Washington is full of dangerous hillsides, but few systems to get people out of harm's way.

There is one in the tiny Whatcom County town of Acme. Behind the town, a laser gauge watches Jones Creek during the rainiest months.

"If there's a sudden drop that's when it trips the gauge," said Holly Salkeld of Whatcom County Fire District 16.

A drop in the water level could mean a landslide blocks the creek upstream.

There are several unstable slopes above Acme. A slide could form a pond in a steep canyon. When it overflows, debris could come right down on the town.

"You're talking logs, boulders, everything could end up in the valley down here," said Battalion Chief Frank Hathaway.

He pushed for the system because there's no other way to know what's happening on the hillside.  The sensor pages fire commanders, who can warn the town of 200 with a siren and phone calls.

"It's easier to get people out than it is to rescue them," Hathaway said.

The gauge is run by the U.S. Geological Survey, the federal agency that studies landslides.

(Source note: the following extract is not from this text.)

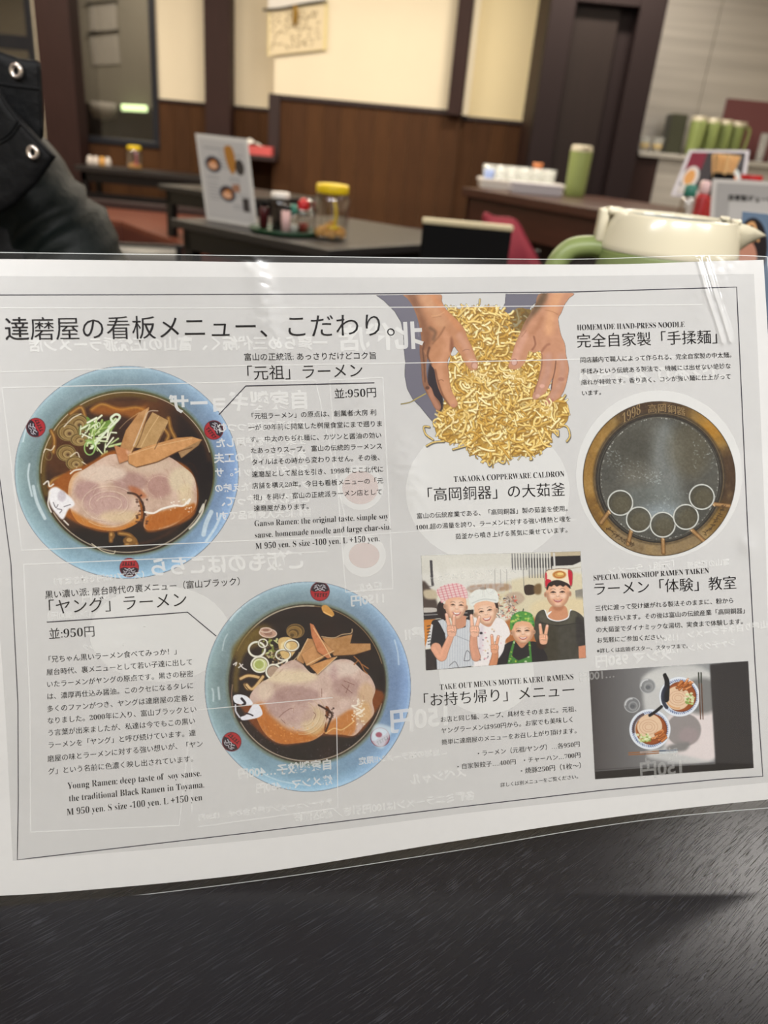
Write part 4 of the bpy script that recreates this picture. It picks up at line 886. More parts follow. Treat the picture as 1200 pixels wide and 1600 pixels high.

USGS hydrologist Rick LaHusen showed us the type of monitor placed on the Oso slide after the disaster.

LaHusen uses instruments in California for real-time monitoring of a landslide in the Sierras.  If scientists see warning signs, they can call the Highway Patrol to close the road below.

"Typically, things will start cracking and there's some incipient motion before they break free and go catastrophic," LaHusen said.

That early movement is how landslides can be predicted.

"You can't take a very, very large mass of earth and accelerate it from zero to 60 mph instantaneously," LaHusen said. "It's got to have some kind of acceleration period."

Although monitoring technology exists, it's rarely used in this country.

There are lots of hillsides with landslide potential, but monitors only work if give they can people a meaningful warning.

And then, there's the money.  The entire nationwide USGS budget for landslide monitoring is just $3.5 million.

The agency's focus is researching slides, not providing warnings.

The Washington State Department of Transportation currently monitors as many as 15 slides near highways and up to 40 more on an as-needed basis.

As for the rest of the 3,300 hazardous slopes in the state database, WSDOT relies on passing maintenance crews to notice signs of trouble.

WSDOT had been monitoring a slide on the other side of State Route 530 in Oso.

But the hill that actually gave way was not in the state database, because it was more than a mile from the highway now buried in debris.